Le rocher d’Hoa Binh :
C’était au cours de l’hiver 1951-1952. Depuis l’automne, on appliquait la stratégie élaborée par le maréchal de Lattre de Tassigny : entourer le delta d’une ceinture de postes bétonnés dont les garnisons tiendraient en échec les unités viêt-minhs susceptibles de vouloir pénétrer dans le triangle protégé. De ce fait, les bataillons de légionnaires se trouvaient transformé en architectes et maçons. Cette situation statique n’était pas spécialement pour leur plaire. Néanmoins, ils accomplissaient les ordres.
Pour sa part, le 3ème Etranger s’était établi dans une vallée prise entre deux chaines de montagnes formées principalement des fameux pitons calcaires que les touristes visitent dans la baie d’Along, avec cette différence que les calcaires de Choben dominaient des rizières et des collines et non la mer.
L’Etat-major avait pris place à l’entrée de la vallée, dans une plaine où la boue était reine dès que tombait la pluie. Mais un projet d’opération était en vue : prendre la ville d’Hoa Binh pour en chasser les troupes Viêt-minhs.
Entre la vallée de Choben et Hoa-Binh, la route était scabreuse, prise entre la forêt et les montagnes abruptes, un peu comme la fameuse RC4 de Cao Bang dans le Nord-Tonkin qui nous avait valu tant de morts, de blessés, de prisonniers, environ un an plus tôt.
L’opération apparut pleine de promesses et l’objectif prévu fut atteint. Mais les unités viët-minhs ne mirent que peu de temps à réagir et bientôt la route fut coupée entre l’arrière et les troupes les plus avancées. Il y avait en particulier un secteur dominé par un piton calcaire que les troupes, envoyées pour s’en emparer, ne purent jamais atteindre.
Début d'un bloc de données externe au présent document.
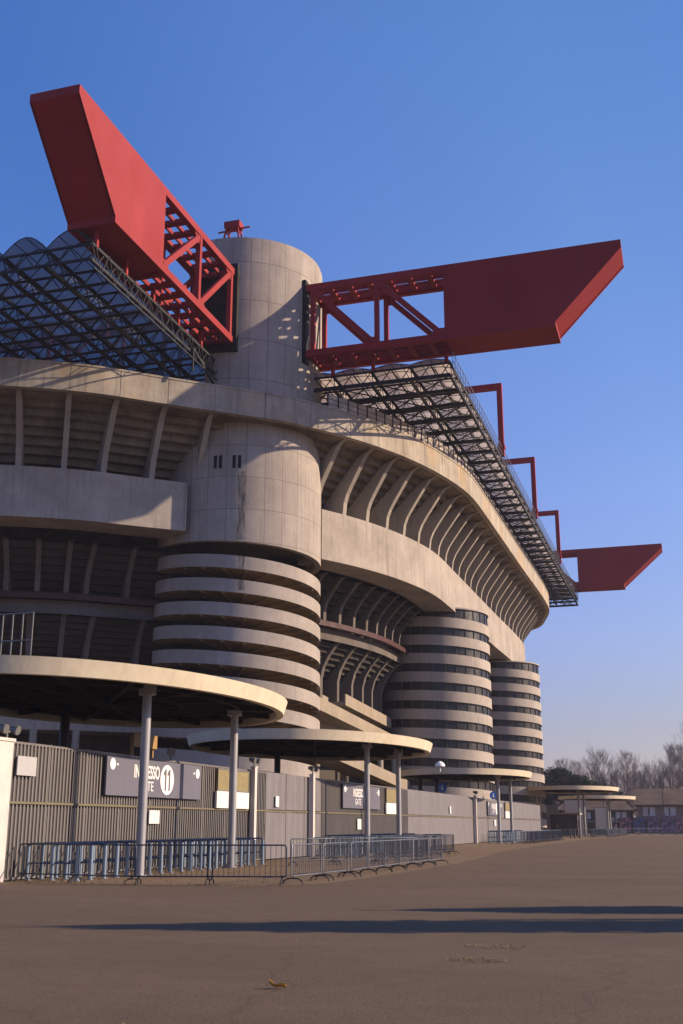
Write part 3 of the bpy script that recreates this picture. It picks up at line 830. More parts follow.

C’est alors que je fus convoqué par le colonel qui me dit : « Un bataillon du 2ème Etranger va tenter de prendre ce piton pour dégager la route, ils n’ont pas d’aumônier avec eux. Je crois que ce serait bien si vous les accompagnez. » Il était bien difficile de refuser. C’est ainsi que je me retrouvai avec un bataillon que je ne connaissais pas, mais entre légionnaires le contact se fit immédiatement . Je nous vois encore dans cette clairière occupée par diverses troupes où j’ai retrouvé le général Gilles, parachutiste.
Le commandant accepta la mission qui lui était confiée, en réclamant simplement qu’on lui laisse toute liberté quant à l’exécution. Il exigea que l'Intendance lui procure 1 000 paires de chaussures « Pataugas » dont les semelles de caoutchouc sont silencieuses. Il choisit aussi l’heure de son départ : 23h.
En pleine nuit, dans un silence absolu, le bataillon partit sur la route avec en tête, les démineurs munis de leur « poêles à frire » afin de parer à toute surprise. Nous avons sans doute marché lentement, et sans bruit durant 4 kilomètres avant d’arriver enfin au pied du piton calcaire. Escalade rapide dans le rocher grâce aux lianes et aux plantessauvages. Lorsque le jour se leva, la position était occupée.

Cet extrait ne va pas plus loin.